Con su forma sibilina de actuar contactó a muchos jefes, la mayoría de origen acomodado que habían perdido sus bienes en la guerra, e hizo propuestas de paz, de integración a una sociedad colonial reformada con esperanzas de resarcimiento económico para la nación, pero sin independencia, ni abolición de la esclavitud, con lo que convenció a muchos ya cansados del conflicto bélico.

Las bases de un acuerdo quedaron estipuladas en Camagüey por un grupo de representantes mambises en febrero de 1878, aprobadas por el general Martínez Campos, y se dieron a conocer como el Pacto del Zanjón. El mando español consideró solo un trámite fácil a sus intereses informar los términos de los acuerdos a Antonio Maceo, el jefe más importante, y sus compañeros todavía en armas.

Seguro de su éxito y con las condiciones del Pacto en la alforja de su caballo emprendió el camino a Mangos de Baraguá, en el oriente de la Isla, para encontrarse con Maceo, el último de los principales insurrectos que era imprescindible sumar al tratado.

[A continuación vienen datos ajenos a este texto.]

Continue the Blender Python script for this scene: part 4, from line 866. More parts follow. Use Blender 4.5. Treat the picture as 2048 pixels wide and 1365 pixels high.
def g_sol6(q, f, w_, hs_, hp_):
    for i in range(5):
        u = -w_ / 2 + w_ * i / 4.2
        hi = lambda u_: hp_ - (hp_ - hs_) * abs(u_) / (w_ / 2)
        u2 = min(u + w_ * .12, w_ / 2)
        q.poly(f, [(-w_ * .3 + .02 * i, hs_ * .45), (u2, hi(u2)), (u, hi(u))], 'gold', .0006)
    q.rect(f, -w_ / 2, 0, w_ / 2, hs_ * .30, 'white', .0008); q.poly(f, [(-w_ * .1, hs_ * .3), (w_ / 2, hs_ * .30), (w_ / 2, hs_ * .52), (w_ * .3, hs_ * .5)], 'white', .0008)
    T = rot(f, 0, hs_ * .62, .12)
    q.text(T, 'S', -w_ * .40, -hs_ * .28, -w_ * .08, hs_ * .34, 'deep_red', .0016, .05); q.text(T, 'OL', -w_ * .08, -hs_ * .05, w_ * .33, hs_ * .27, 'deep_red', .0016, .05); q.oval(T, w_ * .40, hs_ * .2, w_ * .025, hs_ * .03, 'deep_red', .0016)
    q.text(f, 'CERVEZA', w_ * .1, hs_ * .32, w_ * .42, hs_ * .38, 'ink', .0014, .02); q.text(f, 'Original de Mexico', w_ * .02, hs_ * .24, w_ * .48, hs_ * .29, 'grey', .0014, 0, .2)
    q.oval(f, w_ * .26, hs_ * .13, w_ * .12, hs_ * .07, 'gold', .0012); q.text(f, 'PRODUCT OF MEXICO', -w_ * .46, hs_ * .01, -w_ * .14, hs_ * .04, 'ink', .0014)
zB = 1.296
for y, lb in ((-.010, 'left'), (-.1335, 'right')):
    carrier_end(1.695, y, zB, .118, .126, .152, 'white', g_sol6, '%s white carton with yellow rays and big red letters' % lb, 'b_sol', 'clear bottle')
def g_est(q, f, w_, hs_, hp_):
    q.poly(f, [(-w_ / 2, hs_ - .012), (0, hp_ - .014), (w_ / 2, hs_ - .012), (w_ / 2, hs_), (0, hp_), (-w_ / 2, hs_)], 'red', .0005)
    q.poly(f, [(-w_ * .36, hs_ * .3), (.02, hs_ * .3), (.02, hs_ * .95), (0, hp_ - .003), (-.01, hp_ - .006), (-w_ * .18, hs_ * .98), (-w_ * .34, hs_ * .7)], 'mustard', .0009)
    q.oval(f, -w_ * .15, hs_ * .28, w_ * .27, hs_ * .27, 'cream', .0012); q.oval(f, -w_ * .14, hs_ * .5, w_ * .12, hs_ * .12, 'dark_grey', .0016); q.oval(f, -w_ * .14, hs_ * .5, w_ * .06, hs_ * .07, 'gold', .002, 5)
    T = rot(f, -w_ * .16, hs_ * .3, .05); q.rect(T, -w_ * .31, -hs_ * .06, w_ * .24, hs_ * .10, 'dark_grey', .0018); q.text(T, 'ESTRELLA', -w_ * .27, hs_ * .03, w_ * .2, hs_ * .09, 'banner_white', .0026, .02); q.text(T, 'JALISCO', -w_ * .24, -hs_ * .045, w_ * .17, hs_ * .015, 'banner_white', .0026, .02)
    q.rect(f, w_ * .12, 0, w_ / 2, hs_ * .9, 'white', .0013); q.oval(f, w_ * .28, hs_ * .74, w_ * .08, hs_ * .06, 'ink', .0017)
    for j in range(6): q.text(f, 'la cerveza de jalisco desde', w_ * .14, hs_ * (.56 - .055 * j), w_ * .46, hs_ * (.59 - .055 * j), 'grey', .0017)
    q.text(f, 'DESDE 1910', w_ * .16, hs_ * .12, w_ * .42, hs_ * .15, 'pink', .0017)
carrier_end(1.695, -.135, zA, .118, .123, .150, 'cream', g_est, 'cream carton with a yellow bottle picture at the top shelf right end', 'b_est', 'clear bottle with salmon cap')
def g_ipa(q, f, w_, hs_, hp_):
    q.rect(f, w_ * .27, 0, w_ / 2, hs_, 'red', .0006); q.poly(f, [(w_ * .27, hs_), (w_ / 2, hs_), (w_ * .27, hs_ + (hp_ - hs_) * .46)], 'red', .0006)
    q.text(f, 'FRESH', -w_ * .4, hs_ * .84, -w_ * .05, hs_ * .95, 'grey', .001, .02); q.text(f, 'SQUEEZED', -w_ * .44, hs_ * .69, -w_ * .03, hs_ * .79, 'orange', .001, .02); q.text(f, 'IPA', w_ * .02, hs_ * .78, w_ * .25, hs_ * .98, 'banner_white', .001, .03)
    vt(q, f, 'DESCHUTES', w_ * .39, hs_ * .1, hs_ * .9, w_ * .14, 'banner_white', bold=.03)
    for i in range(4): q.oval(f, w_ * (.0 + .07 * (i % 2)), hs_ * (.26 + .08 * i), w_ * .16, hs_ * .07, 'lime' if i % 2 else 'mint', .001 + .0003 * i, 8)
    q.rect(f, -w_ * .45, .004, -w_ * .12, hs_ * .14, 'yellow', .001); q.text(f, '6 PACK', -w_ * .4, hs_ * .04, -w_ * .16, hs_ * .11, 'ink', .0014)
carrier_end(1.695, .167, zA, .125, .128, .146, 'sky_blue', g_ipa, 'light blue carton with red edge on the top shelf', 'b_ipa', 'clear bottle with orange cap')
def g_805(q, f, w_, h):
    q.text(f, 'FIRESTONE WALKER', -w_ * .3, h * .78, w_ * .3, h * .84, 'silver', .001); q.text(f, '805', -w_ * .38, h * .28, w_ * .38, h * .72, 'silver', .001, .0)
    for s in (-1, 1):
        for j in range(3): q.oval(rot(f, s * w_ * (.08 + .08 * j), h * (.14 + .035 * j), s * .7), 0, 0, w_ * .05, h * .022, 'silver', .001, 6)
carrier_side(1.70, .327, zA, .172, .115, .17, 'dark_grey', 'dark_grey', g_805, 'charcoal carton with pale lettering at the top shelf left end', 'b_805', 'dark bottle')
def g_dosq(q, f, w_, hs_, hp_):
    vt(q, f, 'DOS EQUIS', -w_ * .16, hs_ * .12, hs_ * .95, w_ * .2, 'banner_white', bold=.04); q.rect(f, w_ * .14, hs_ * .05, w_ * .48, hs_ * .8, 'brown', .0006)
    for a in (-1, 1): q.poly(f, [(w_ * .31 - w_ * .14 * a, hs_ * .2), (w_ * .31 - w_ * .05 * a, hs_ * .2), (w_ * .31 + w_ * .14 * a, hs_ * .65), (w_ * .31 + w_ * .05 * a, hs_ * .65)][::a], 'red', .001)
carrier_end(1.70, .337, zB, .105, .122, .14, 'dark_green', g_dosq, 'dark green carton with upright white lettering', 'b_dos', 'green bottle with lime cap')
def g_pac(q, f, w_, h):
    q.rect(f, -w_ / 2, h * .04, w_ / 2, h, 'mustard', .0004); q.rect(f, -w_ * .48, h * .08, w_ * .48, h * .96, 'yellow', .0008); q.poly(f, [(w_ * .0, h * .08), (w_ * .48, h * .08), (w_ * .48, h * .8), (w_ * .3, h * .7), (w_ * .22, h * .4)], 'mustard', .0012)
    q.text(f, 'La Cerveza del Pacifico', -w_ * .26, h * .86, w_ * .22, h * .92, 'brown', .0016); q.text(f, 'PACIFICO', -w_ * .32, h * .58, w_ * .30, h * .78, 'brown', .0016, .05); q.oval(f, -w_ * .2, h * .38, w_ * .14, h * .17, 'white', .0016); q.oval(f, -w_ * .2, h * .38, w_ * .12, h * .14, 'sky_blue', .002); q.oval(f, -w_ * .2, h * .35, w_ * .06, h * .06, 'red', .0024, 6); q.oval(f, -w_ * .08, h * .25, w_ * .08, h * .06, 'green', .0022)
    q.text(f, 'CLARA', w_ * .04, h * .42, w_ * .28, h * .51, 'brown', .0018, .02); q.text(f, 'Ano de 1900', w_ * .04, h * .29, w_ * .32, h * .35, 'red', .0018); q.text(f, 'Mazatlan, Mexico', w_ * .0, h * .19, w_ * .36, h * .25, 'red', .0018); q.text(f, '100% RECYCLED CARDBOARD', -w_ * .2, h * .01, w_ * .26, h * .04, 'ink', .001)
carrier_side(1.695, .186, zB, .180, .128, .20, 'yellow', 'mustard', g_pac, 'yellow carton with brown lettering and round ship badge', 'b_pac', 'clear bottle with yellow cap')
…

Martínez Campos, formado en la añeja y racista aristocracia militar colonial, no podía aquilatar la verdadera estatura histórica y moral de aquel mulato de origen humilde, que de soldado llegó a los más altos cargos a fuerza de valentía e inteligencia y que ese día, 15 de marzo de 1878, le arruinaría los planes de salvar el colonialismo en Cuba.

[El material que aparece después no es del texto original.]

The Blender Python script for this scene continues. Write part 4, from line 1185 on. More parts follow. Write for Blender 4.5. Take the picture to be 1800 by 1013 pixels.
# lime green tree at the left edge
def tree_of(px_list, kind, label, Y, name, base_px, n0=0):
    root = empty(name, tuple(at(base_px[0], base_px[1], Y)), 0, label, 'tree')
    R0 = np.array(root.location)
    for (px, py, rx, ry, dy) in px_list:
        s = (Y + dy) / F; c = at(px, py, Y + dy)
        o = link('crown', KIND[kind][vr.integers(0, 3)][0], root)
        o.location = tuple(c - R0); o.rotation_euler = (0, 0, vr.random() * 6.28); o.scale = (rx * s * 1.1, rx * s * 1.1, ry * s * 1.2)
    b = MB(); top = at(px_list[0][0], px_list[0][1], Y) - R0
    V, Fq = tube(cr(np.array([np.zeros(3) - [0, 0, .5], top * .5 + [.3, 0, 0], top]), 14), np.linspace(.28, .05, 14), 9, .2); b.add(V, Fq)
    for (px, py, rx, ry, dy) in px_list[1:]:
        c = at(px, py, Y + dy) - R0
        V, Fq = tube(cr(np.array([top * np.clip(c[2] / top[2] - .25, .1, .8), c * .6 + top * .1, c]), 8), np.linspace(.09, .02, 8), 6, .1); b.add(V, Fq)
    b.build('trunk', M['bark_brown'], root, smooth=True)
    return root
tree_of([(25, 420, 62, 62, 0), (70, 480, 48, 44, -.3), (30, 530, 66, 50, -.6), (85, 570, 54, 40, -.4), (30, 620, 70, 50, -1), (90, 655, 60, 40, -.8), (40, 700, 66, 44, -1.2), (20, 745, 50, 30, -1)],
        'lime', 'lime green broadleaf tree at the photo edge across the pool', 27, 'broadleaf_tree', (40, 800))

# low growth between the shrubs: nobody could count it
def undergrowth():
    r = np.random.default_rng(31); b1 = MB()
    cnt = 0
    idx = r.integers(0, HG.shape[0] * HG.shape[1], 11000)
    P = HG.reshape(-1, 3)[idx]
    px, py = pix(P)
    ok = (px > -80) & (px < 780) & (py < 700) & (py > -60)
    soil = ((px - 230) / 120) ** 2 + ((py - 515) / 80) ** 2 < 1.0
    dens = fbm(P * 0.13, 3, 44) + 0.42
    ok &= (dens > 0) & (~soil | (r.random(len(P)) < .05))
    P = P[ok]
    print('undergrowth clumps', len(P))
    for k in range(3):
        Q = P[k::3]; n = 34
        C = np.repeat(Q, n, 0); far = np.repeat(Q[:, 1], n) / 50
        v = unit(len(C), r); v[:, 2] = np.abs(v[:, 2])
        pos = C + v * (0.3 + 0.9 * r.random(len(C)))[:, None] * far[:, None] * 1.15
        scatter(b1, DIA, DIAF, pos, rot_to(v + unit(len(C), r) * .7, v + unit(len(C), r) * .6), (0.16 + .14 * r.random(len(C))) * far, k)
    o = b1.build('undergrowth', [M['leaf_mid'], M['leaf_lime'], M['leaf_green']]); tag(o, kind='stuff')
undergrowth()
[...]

Para el jefe español, todo se reducía a impresionar con su discurso a su interlocutor, reconocer su sacrificio, pero calificarlo como inútil y enaltecer una paz digna con España a cambio de dudosas promesas de reformas, y finalmente desplegar el documento con las condiciones del Pacto del Zanjón listo para que fuera firmado.

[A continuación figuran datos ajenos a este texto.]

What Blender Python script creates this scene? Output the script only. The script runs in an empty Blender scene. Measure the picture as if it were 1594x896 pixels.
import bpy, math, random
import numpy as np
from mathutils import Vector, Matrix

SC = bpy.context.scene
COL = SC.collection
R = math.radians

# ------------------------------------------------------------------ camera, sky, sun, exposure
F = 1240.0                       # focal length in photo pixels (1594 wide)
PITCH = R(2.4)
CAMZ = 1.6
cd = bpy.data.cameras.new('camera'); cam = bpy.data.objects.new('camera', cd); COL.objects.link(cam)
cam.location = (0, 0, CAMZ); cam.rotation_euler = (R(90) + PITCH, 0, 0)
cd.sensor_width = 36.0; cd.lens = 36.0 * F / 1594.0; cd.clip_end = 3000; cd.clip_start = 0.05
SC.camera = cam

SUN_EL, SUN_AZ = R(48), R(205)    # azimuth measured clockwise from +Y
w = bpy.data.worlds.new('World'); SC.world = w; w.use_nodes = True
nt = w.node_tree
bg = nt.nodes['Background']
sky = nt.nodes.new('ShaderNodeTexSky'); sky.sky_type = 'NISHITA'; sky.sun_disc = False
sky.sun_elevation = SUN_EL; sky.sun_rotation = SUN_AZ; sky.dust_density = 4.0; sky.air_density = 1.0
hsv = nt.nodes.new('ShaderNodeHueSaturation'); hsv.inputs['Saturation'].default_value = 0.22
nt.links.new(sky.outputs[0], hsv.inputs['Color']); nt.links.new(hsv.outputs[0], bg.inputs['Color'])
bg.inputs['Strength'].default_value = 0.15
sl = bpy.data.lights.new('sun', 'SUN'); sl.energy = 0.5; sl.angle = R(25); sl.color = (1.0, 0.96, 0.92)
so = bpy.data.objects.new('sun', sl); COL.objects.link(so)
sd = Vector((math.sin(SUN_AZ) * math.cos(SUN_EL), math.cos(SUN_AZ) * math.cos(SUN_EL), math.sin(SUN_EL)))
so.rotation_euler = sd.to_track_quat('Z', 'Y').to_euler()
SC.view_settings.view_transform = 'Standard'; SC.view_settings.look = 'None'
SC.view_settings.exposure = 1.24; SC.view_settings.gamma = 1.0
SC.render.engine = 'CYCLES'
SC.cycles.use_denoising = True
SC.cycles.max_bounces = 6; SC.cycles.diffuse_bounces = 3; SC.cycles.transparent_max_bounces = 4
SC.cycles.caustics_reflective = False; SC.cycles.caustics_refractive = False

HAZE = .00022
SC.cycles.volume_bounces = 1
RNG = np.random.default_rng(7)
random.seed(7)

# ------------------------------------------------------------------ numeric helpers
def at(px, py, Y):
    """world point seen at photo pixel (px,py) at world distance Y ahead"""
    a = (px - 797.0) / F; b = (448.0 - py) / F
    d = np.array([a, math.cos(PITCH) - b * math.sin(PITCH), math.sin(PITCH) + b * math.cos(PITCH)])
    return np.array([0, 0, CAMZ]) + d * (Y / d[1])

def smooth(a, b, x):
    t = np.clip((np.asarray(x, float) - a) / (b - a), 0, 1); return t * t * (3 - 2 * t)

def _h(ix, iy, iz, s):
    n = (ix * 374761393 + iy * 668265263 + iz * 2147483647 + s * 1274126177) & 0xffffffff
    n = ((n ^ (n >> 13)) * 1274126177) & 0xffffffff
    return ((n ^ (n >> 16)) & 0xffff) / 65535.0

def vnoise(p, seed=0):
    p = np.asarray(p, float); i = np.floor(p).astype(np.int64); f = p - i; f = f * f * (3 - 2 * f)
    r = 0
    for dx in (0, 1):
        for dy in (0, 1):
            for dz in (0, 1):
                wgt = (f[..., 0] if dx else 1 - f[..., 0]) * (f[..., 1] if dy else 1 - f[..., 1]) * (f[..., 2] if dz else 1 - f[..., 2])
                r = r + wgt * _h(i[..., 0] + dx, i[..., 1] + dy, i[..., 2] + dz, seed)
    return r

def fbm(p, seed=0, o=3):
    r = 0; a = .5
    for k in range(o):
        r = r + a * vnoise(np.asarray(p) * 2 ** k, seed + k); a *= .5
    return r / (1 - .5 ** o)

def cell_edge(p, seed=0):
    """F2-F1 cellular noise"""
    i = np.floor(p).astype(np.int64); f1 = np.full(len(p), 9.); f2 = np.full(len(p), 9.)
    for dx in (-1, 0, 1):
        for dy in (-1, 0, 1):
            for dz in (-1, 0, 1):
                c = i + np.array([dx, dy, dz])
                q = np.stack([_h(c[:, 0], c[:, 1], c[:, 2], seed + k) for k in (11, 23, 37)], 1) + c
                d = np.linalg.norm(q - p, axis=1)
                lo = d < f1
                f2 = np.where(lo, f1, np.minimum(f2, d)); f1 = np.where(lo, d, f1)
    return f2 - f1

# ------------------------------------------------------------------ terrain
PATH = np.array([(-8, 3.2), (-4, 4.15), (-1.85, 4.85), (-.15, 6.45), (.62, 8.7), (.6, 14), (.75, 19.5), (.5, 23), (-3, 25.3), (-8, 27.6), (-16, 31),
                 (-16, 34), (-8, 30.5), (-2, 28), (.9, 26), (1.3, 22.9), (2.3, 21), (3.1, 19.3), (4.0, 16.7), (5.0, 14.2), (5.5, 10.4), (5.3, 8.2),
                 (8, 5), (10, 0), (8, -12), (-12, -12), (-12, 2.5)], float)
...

Maceo trastocó el guión del hispano y sin esperar por más formalidades le comunicó el desacuerdo con el tratado y la decisión de seguir la guerra, porque no establecía la independencia de Cuba ni la abolición de la esclavitud.

El Capitán General se vio desconcertado ante tal actitud, que evidentemente no estaba en sus planes, y lo único que se acordó en la entrevista fue el reinicio de las hostilidades en un plazo de ocho días para que las tropas pudieran regresar a sus respectivos territorios.

La tensión del momento se rompió cuando el capitán cubano Fulgencio Duarte exclamó: “¡Muchachos, el 23 se rompe el corojo!”, mientras que Martínez Campos espoleó su caballo y partió a galope del lugar.

A pesar de que Maceo y sus compañeros tenían escasas posibilidades de seguir las operaciones militares, dejó bien claro que los verdaderos patriotas no renunciarían al ideal independentista por el que habían luchado 10 años.

El Titán de Bronce con su hazaña salvó la Revolución de aquella trampa de paz espuria, e hizo posible la ”tregua fecunda” que siguió a 1878, en la cual José Martí junto a los fogueados jefes insurrectos preparó y llevó a cabo la Guerra Necesaria de 1895-1898.

Martí calificó la Protesta de Baraguá como “de lo más glorioso de nuestra historia” y hoy se reconoce como ejemplo de resistencia e intransigencia revolucionaria.